I come not to bury self-care but to praise it.

T. sent me this article recently, and I was greatly annoyed by it, even though I agreed with it, basically. The gist of the article is something that I think is completely correct: that self-care is good as a means, but is repugnant as a goal. At least, that’s how I interpret it. The cult of self care makes it sound like you can consume your way not only to bliss, but also to virtue. This is disgusting. At the same time, if you are wallowing in misery and self-neglect for the sake of not being self-indulgent, you are not actually helping anybody. Making sure you’re disorganized and miserable is a recipe for failure, regardless of the nobility of your goals. Thus, the column is excellent advice.

The problem is, people of a certain philosophical makeup don’t want to read advice (for the same reason they don’t want to do self-care). So, in order to get the message through, Laurie Penny dresses it up in trendy left-wing language of resistance to neoliberalism and surviving in late capitalism and radical acts. And maybe this helps it get through to some people, but at the cost of making many of the things it says untrue.

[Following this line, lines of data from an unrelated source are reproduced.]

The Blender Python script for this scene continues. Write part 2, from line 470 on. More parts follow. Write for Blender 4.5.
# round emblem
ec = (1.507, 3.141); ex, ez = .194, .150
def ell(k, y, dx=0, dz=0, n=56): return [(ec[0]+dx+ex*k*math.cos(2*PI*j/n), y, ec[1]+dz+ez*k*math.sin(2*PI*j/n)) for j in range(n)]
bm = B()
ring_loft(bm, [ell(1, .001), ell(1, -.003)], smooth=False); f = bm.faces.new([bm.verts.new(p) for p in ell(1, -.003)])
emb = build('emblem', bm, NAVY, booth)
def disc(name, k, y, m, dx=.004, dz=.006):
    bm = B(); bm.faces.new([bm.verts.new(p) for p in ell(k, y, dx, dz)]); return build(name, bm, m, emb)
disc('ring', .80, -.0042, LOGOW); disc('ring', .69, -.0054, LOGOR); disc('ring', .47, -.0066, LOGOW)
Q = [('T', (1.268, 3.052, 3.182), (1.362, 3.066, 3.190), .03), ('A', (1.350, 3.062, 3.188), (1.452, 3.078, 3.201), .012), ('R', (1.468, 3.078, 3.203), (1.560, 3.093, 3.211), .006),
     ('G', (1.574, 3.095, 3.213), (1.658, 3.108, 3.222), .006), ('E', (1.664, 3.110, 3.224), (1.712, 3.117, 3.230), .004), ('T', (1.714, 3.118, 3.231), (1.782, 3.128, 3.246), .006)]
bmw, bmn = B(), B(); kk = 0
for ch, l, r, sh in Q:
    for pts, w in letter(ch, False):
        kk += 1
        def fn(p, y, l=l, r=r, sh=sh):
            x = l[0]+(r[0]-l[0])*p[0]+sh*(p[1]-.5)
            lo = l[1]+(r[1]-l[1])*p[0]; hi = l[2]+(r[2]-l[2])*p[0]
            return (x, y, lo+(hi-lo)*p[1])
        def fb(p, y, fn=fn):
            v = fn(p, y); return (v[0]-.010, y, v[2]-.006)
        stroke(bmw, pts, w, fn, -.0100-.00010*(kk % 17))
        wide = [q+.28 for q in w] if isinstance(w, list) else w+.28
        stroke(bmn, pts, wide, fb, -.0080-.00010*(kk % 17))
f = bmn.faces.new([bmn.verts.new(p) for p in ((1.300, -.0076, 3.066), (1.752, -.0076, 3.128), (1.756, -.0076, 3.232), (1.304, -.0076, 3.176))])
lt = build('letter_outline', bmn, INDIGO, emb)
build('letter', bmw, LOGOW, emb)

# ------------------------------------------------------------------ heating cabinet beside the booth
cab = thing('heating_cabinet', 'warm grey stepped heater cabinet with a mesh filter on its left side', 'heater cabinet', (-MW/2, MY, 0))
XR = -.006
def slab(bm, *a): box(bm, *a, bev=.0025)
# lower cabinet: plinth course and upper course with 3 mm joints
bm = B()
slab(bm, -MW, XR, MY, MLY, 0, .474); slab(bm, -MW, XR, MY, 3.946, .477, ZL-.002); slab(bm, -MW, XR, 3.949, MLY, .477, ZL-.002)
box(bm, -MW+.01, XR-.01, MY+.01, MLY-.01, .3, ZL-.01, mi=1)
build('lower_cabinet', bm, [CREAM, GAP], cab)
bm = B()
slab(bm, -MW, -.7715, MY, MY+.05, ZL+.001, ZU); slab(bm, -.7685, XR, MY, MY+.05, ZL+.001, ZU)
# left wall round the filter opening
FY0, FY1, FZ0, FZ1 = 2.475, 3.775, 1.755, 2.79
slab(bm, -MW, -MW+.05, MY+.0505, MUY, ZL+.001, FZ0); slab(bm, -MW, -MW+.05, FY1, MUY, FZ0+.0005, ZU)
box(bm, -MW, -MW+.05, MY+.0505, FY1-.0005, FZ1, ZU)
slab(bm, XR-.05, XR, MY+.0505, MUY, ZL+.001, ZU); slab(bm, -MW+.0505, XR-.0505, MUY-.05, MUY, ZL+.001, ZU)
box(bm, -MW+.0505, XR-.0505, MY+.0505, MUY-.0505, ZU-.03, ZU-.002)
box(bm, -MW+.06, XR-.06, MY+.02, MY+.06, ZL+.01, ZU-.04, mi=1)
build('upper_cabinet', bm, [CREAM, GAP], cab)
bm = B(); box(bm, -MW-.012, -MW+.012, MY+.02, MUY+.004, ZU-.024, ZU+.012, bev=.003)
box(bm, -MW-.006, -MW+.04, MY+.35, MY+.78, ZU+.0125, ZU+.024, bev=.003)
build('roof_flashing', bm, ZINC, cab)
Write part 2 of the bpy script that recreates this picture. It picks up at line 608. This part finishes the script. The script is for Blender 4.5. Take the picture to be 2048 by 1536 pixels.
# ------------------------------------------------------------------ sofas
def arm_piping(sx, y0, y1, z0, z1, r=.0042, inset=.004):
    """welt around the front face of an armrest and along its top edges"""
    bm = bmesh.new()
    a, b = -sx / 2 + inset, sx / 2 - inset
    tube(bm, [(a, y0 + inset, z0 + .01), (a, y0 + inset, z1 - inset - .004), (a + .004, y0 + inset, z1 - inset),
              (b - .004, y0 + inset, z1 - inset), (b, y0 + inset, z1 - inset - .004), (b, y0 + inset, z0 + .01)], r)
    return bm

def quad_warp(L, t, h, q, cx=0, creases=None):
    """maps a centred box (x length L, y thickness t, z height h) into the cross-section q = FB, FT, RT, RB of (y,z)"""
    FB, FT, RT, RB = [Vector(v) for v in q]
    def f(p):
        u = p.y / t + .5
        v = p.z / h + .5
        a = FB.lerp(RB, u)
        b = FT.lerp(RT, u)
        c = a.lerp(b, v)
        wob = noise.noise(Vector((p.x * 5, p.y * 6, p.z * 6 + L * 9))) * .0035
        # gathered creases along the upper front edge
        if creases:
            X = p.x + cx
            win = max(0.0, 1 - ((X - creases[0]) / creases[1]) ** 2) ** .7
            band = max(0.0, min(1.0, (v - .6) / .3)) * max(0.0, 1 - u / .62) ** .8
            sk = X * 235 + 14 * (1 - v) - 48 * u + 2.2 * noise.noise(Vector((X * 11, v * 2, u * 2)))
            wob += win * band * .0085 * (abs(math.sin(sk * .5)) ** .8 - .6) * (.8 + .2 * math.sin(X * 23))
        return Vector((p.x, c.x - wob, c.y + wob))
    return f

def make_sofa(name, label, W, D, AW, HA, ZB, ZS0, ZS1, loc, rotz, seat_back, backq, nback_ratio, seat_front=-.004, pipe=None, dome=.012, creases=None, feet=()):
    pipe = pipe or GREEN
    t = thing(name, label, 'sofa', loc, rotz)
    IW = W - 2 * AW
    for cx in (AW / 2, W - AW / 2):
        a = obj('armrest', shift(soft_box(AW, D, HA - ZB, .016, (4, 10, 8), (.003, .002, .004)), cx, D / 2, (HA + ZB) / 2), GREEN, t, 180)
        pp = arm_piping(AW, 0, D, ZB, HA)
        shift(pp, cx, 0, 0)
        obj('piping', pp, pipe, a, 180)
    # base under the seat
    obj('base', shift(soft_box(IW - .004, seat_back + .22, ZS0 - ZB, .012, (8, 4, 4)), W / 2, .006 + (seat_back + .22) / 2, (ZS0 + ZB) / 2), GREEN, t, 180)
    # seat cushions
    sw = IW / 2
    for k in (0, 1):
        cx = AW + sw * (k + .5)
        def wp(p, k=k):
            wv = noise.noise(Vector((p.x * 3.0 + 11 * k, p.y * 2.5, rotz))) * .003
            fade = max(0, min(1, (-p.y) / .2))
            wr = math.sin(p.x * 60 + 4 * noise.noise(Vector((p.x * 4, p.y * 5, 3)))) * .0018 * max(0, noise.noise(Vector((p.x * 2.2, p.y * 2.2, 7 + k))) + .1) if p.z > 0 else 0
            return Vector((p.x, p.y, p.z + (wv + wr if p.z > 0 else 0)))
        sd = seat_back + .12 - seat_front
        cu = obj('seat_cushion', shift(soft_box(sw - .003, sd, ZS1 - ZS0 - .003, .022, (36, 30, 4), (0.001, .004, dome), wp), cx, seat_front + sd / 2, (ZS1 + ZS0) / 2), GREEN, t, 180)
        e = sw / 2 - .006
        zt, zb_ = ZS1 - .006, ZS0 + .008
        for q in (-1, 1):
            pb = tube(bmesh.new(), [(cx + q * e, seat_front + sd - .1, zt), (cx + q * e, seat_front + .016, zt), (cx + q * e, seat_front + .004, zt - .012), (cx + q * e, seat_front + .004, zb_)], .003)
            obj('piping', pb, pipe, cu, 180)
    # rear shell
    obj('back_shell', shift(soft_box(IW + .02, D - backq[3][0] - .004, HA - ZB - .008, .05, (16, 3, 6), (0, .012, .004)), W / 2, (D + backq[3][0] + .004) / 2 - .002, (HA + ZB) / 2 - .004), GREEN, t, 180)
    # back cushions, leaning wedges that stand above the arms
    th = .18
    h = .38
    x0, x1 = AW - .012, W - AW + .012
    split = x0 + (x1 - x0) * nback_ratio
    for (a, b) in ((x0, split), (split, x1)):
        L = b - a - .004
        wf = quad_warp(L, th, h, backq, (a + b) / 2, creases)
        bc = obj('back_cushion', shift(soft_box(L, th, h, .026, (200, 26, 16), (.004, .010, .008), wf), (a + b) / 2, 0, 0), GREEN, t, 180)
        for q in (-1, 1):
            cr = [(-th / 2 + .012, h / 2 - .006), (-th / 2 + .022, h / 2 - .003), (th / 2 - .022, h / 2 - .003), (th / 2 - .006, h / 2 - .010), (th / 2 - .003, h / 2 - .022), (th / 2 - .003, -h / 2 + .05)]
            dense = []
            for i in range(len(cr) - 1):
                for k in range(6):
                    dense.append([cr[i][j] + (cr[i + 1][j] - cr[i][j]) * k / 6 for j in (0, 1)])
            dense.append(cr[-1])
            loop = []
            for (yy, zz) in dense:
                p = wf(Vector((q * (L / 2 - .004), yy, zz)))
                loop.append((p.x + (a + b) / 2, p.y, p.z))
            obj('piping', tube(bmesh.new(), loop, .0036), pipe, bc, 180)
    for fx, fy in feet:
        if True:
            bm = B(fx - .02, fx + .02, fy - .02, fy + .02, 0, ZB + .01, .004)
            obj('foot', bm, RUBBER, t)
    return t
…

I get the point that in certain situations self-care can actually be an act of resistance against an unjust regime. If you don’t, think of the archetype of the person who is put in prison and takes meticulous care of their appearance to show they are unbowed. But we are, for the most part, not in that situation. Let me suggest that for the vast majority of the people reading that article, and for Laurie Penny, self care is not a radical act. That doesn’t mean they shouldn’t do it! And it doesn’t mean the essential point of the article, as I see it, is wrong. It’s just that rhetorically, it’s awful. Laurie Penny says “the light in me is sometimes a government building on fire”. But she is not gonna go and set a government building on fire. And that’s not bad! I’m very happy Laurie Penny isn’t going around torching Parliament. And if thinking that self-care is a radical act helps sublimate that destructive urge into doing yoga, that’s probably for the good. But for goodness sake, I wish everyone would stop writing like this, endlessly ratcheting up the rhetorical stakes of doing exercise or eating a sandwich or watching a movie. Critical theory tropes and Marxist tropes have their places. Let me claim that those places are not the lifestyle section.

Here’s how I see it: you should want to make the world a better place. You should work towards that goal. Self-care by itself doesn’t help achieve that goal and doesn’t prevent it. But you need to be in a good enough state as a person to be able to do things, and so self-care can help get you there. That’s it. Full Stop.